1707年、宝永4年に起きた富士山の大噴火は「宝永噴火」といわれている。

江戸時代中期に起きた宝永噴火は、2020年現在では最も新しい富士山の噴火であり、現在に至るまで噴火はされていない。

現代社会では災害等の記録は写真や映像等を通して知ることが出来るが、江戸時代中期に起きた宝永噴火に関しての当時の様子を知るには、文章や絵で記録されたものを目にするしかない。

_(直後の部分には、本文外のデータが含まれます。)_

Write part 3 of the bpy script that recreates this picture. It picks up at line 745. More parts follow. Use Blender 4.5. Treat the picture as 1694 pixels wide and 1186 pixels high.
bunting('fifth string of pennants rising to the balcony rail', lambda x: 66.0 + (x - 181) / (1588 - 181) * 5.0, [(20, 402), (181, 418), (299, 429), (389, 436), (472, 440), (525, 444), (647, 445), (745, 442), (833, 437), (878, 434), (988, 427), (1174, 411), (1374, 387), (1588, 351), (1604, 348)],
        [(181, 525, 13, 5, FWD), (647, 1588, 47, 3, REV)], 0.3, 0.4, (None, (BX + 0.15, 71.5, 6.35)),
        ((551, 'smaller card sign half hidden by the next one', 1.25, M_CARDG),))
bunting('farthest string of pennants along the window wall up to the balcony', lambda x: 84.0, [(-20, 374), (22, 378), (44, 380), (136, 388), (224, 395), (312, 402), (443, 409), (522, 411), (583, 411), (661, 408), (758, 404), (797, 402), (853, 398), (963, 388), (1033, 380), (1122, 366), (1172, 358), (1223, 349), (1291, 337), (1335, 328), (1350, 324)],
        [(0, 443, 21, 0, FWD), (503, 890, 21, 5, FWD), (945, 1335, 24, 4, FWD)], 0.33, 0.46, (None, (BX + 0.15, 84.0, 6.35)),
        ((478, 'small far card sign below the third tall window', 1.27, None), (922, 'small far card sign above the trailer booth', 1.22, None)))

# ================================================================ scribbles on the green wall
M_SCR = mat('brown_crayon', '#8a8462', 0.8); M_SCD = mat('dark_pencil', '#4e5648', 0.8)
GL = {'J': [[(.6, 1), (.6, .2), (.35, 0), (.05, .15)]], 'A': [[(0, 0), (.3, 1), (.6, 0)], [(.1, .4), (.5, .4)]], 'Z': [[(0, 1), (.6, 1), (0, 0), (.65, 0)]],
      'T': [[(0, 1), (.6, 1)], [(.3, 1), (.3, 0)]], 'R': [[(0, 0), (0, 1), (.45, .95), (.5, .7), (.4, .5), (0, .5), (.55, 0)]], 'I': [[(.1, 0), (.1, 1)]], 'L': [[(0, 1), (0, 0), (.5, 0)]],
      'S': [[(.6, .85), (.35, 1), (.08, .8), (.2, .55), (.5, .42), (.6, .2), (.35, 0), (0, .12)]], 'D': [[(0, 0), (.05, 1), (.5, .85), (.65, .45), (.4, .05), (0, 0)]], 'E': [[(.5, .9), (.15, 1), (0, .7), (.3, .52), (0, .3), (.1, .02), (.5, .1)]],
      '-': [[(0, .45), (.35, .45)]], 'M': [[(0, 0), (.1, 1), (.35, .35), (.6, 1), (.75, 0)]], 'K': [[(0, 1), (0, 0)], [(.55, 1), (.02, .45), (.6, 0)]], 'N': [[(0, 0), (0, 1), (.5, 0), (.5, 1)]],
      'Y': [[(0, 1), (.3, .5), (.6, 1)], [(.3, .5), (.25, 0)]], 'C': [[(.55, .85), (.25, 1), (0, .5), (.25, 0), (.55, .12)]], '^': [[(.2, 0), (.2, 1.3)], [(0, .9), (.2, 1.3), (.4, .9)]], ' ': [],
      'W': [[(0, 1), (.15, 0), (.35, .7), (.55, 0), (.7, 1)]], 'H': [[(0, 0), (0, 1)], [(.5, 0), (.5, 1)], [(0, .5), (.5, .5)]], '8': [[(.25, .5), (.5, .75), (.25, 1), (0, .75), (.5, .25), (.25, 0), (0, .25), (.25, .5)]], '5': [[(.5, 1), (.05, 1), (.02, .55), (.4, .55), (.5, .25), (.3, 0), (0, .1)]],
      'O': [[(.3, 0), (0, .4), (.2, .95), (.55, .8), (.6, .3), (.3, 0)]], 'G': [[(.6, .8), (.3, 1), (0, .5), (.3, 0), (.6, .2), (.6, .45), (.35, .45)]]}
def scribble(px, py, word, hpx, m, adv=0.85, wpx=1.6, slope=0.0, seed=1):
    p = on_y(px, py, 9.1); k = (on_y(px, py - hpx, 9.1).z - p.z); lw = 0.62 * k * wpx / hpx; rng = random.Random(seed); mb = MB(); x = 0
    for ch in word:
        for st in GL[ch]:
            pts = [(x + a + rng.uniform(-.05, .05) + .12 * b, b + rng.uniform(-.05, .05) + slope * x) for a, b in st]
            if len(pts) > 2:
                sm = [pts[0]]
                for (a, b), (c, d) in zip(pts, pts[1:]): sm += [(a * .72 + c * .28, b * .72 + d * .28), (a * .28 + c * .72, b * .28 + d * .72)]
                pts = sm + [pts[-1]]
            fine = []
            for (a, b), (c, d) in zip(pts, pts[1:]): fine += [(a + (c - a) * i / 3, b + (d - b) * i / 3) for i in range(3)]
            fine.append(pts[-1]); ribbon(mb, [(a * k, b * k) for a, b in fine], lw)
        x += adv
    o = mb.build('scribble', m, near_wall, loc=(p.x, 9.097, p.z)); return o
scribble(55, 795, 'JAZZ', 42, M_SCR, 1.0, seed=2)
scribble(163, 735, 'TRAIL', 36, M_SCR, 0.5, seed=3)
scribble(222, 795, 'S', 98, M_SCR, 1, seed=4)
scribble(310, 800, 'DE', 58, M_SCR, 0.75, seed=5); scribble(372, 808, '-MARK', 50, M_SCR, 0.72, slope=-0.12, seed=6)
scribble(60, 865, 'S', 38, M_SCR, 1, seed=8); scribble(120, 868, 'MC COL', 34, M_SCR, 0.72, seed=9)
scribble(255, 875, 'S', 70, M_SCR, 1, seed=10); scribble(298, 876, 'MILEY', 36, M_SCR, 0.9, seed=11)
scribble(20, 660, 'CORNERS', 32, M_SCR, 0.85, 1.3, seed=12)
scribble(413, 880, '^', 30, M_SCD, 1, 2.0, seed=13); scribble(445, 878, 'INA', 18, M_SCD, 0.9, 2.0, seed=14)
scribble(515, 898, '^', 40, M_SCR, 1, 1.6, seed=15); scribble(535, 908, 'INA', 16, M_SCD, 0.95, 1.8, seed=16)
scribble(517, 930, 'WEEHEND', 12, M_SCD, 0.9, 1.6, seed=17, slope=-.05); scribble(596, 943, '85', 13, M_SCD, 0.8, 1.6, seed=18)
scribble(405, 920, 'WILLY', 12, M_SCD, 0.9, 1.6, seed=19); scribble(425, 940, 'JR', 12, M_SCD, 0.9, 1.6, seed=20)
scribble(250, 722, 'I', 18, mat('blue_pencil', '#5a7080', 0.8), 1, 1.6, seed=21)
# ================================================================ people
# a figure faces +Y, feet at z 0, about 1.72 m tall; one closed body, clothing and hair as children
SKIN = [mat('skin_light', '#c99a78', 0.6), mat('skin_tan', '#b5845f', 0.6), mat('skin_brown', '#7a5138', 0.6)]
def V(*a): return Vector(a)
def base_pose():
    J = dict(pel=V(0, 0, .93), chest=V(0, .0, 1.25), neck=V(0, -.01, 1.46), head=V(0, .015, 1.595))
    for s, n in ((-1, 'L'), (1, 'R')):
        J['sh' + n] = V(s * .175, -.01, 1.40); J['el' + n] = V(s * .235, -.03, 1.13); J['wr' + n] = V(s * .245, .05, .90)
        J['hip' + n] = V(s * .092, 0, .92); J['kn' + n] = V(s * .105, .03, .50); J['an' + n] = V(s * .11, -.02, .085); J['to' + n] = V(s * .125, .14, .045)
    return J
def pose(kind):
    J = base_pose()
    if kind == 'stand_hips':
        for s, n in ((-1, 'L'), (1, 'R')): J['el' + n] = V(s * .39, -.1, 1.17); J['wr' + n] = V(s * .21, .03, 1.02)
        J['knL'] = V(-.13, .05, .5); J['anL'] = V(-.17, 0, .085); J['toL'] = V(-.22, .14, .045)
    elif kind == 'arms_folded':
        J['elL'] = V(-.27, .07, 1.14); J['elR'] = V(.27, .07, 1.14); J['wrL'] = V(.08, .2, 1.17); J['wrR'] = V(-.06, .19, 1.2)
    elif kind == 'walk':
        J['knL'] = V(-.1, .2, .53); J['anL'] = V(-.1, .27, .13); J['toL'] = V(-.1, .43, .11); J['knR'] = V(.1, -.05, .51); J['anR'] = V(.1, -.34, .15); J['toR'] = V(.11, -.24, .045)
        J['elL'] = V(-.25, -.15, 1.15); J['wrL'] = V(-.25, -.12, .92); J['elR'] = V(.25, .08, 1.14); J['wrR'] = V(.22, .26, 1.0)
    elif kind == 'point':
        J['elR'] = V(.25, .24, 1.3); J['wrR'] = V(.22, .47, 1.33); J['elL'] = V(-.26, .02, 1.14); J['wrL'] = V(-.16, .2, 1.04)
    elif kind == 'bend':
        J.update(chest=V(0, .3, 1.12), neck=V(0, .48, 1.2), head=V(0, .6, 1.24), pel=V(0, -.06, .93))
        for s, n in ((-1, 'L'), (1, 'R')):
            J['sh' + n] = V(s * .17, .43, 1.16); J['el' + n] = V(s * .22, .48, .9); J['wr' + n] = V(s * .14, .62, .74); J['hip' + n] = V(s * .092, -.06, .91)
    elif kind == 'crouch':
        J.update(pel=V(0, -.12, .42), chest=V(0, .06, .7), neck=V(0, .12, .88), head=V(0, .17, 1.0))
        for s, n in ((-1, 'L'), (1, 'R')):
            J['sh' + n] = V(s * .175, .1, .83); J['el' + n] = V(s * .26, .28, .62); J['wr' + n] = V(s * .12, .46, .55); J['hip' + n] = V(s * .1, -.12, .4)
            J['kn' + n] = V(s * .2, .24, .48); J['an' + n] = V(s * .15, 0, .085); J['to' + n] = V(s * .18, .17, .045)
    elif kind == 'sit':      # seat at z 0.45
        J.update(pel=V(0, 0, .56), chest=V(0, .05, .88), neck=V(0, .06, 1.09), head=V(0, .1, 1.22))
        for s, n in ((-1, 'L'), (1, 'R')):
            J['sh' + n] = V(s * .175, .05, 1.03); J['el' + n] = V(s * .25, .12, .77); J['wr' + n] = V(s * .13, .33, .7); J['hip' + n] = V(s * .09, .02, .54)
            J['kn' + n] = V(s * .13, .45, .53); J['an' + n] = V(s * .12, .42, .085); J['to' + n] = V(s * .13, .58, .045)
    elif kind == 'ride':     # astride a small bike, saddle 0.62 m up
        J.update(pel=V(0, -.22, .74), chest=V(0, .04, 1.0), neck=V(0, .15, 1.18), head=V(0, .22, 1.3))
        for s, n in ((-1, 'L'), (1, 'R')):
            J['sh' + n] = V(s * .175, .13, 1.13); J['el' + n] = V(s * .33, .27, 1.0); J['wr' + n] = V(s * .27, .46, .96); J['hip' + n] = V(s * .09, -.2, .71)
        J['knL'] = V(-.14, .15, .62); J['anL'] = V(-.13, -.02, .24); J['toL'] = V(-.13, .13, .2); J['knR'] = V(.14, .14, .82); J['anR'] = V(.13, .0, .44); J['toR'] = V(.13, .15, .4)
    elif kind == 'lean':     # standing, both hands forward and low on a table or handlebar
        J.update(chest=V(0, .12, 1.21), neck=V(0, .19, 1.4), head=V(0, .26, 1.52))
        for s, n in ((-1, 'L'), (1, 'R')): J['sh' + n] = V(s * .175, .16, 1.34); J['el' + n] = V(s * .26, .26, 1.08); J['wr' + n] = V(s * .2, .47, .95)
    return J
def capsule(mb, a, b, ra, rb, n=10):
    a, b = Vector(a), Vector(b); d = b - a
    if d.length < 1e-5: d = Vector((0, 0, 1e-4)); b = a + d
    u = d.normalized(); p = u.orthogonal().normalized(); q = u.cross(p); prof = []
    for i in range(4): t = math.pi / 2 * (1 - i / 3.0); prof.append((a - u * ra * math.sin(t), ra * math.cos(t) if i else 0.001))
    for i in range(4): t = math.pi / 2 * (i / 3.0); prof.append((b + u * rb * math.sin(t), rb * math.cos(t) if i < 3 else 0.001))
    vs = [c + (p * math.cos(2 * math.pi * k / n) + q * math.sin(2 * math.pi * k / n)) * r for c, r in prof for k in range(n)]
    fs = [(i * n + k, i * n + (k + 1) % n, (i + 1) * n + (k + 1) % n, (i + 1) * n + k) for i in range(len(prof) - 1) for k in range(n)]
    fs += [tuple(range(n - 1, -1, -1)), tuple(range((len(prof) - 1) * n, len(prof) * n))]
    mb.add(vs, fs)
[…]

現在までに色んな多くの絵師たちが富士山をモチーフに絵を描いてきたが、今回は江戸時代中期に起きた富士山の宝永噴火を描いた絵に焦点を絞って解説していきたい。

 

富士山宝永噴火絵図


宝永大噴火の噴煙の高さは上空20kmと推定されている。

噴火による直接の死者は記録されていない。

主に富士山から東側の地域では偏西風にのって噴煙から降下したスコリアや火山灰よる火災、それらの急激な堆積などで甚大な被害が発生したのである。

大量の火山灰や砂を吹き上げて、江戸にまで灰を降らせたというのだ。

噴火は16日間にまで及んだという。

江戸の町にも大量の火山灰が降ったということだが、昼間でも暗くなってしまったようでありロウソクを灯さねばならなかった。2〜5cm積もった降灰は強風のたびに細かいチリとなって舞い上がって、多くの人が呼吸器疾患に悩まされたのである。

 

宝永山出現


葛飾北斎の『富嶽百景』という作品集の中では、『宝永山出現』と題された絵が描かれている。

まるで地獄絵図かのようなこの絵。

岩が降り注ぎ、家屋が崩れ落ちて、そこに馬が下敷きになる。人が宙を舞い、逃げ惑う人々。宝永噴火の様子を描いたものとされている。

宝永噴火は1707年、葛飾北斎は1760年生まれなので、実際に災害の様子を見たわけではない。

 

まとめ


富士山をモチーフに描かれた絵は壮大であり優美であり凄く好きなのだが、噴火を描いた災害の絵となるとイメージは変わり途端に怖くなってくる。

江戸時代中期に起きた宝永噴火ではあるが、現代において富士山が噴火したとなると江戸中期の被害を遥かに超えた想像以上の被害が出るのは計り知れない。

建物等が倒壊して火山灰で覆われた街を想像するだけで、かなりの恐怖である。

降灰に加えて、さらに雨が降ると停電の恐れもあり、通信網も交通網も遮断される。灰が積もると水の供給にも影響が出るし、下水管も詰まり溢れ出す。

目や鼻、気管支等の人体への影響も出るだろう。

今回は絵を通して江戸中期に起きた富士山の噴火、いわゆる宝永噴火を学ぶ機会を自分自身にも作って、この記事を書いてみた。